You think that is bad.. what are you going to do when Terrestrial Radio stops playing your shit cause they cant afford the royalties ??
I wonder what these Streaming haters think about XM ?
I like XM as a consumer..Im cant listen to Octane exclusively but its pretty good compared to most local Rock FM… Im fine tuning my channel based like Octane but adding some other power Metal, European Sleaze metal, Goth Metal etc..occaisional classic metal but we can leave that to the hair channel on XM..
“Forcing fans to use one platform to consume music is arrogant and destructive.”
he said, after already stating that he will cease his investigation about a band he admittedly enjoyed, solely because they don’t use the one platform that he uses to consume his music. fuckin’ straw man argument.
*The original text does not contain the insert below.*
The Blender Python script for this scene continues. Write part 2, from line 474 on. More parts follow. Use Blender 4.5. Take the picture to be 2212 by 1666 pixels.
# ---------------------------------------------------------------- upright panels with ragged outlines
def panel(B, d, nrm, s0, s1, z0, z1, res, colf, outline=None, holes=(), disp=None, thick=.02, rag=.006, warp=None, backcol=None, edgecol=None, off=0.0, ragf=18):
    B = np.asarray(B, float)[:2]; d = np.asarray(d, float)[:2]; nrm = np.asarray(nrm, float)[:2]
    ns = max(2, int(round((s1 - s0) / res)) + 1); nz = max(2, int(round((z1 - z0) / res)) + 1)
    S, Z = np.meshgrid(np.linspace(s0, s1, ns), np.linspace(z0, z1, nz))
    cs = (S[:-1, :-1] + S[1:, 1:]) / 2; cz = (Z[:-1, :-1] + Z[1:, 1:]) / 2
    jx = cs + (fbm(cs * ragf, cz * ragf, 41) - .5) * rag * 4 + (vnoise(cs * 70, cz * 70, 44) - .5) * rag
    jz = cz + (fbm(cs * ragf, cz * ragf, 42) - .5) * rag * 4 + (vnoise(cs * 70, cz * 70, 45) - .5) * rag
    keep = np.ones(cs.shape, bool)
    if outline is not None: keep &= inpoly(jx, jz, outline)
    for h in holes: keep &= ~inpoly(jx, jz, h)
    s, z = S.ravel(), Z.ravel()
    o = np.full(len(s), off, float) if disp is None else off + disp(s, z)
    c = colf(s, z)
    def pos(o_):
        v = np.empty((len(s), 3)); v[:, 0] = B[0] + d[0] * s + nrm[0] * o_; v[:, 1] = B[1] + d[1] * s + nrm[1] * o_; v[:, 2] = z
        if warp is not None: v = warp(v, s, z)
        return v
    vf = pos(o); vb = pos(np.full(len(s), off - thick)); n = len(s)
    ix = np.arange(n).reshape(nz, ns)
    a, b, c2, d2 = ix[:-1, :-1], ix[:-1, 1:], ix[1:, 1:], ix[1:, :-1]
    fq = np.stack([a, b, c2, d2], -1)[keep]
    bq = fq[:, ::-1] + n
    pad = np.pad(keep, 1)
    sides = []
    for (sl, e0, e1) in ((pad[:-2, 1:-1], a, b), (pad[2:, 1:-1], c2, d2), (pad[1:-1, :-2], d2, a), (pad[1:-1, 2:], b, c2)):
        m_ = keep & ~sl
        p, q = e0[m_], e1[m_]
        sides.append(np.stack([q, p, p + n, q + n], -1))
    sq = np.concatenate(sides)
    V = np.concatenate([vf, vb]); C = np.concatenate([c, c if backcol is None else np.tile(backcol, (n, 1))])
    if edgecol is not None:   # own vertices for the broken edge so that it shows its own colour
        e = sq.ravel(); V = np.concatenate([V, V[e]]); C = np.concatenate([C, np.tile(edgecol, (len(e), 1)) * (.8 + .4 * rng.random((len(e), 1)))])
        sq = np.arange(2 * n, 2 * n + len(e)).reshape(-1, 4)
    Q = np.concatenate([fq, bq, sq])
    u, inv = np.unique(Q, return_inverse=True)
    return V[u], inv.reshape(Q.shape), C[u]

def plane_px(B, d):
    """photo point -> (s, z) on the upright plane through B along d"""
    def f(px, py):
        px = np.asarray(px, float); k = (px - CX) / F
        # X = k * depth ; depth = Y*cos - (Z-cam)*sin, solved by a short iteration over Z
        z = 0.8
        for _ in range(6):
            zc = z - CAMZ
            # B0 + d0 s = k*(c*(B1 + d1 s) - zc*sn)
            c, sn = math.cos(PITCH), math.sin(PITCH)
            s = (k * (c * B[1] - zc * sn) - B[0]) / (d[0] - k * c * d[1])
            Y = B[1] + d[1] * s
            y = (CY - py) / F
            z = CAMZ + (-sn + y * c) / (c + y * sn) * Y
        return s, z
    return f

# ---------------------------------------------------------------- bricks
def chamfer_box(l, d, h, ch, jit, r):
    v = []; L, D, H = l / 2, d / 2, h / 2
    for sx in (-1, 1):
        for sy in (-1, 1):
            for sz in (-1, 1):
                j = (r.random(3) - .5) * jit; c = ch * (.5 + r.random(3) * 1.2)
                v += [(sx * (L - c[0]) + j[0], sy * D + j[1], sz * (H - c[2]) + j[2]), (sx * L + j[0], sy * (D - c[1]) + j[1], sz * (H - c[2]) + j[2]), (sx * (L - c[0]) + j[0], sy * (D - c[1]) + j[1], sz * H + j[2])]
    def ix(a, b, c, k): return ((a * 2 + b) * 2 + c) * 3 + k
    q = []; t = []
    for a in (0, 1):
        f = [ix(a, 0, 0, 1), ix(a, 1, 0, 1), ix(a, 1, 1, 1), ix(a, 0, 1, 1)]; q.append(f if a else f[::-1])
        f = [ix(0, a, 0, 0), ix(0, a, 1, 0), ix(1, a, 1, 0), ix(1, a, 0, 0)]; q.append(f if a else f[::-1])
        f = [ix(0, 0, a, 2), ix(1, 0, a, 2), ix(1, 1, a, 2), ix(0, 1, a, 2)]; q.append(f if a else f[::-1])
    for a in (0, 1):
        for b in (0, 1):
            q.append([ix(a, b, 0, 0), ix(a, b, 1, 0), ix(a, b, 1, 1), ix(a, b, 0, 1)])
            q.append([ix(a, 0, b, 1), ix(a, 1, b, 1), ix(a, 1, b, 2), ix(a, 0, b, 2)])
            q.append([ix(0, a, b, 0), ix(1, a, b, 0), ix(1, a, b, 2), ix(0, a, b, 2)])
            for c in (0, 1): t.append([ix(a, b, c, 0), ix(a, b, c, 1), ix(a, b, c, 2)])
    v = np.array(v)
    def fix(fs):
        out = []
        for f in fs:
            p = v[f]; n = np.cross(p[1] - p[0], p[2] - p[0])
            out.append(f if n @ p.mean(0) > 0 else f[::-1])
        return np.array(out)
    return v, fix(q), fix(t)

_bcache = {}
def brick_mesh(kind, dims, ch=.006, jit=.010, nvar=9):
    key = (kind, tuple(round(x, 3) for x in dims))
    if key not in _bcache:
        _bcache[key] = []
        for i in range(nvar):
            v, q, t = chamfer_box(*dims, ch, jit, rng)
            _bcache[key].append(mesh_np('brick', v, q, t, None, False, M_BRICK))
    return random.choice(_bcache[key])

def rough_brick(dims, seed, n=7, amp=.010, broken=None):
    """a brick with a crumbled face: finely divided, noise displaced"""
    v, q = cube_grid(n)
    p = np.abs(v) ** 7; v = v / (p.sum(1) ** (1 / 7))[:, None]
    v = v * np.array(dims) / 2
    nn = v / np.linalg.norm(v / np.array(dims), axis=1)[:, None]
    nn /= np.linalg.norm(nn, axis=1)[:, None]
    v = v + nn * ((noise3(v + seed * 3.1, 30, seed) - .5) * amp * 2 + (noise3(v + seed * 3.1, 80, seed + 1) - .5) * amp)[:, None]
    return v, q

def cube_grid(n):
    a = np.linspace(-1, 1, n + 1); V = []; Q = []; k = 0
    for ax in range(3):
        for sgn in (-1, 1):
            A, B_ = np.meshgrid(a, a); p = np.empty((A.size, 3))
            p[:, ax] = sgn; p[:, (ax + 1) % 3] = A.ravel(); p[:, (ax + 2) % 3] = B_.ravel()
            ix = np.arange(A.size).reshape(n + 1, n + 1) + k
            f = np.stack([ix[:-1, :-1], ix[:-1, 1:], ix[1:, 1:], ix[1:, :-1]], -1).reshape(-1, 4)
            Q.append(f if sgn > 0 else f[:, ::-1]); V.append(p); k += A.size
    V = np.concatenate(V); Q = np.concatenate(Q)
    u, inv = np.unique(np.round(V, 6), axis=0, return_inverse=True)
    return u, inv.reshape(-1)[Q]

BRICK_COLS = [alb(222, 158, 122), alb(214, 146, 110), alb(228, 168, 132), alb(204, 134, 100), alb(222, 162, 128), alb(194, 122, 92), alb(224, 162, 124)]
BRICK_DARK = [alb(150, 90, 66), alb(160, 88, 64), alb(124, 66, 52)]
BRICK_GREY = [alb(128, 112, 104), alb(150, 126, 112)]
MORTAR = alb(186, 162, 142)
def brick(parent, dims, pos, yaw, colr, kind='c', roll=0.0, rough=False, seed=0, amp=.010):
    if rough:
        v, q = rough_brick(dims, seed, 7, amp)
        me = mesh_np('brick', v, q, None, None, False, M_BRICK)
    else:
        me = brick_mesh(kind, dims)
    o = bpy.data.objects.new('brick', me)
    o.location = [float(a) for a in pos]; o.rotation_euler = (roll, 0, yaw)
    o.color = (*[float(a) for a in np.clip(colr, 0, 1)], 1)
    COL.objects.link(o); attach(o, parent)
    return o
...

I get paid all the time from spotify. ovatronics.com
I am a premium spotifyer, I can’t find Tool in spotify. Okay I will just download there songs via torrent. Way to go Tool!
Terrible misleading article once again from Ari! Hey at least it’s working for him…
“Pulling music from Spotify and forcing people to download removes choice. It encourages piracy or worse, apathy. Spotify, like iTunes when it first launched, gives people a quick and easy way to legally consume music (and get artists paid).”
Taylor Swift may be more of the exception than the rule, but she just proved everything in that paragraph false. Where is the data to back up anything said there? It’s obvious that Ari believes in the streaming model, but why? There’s no evidence that it will actually work at all. SMDH.
I would like to point out that taylor swift pulled her 1989 album from spotify and other streaming services and sold 1 million plus albums the first week it was released. She stated in an interview you just have to make music worth buying. I believe her too. nobody should work for free so why do you expect musicians to?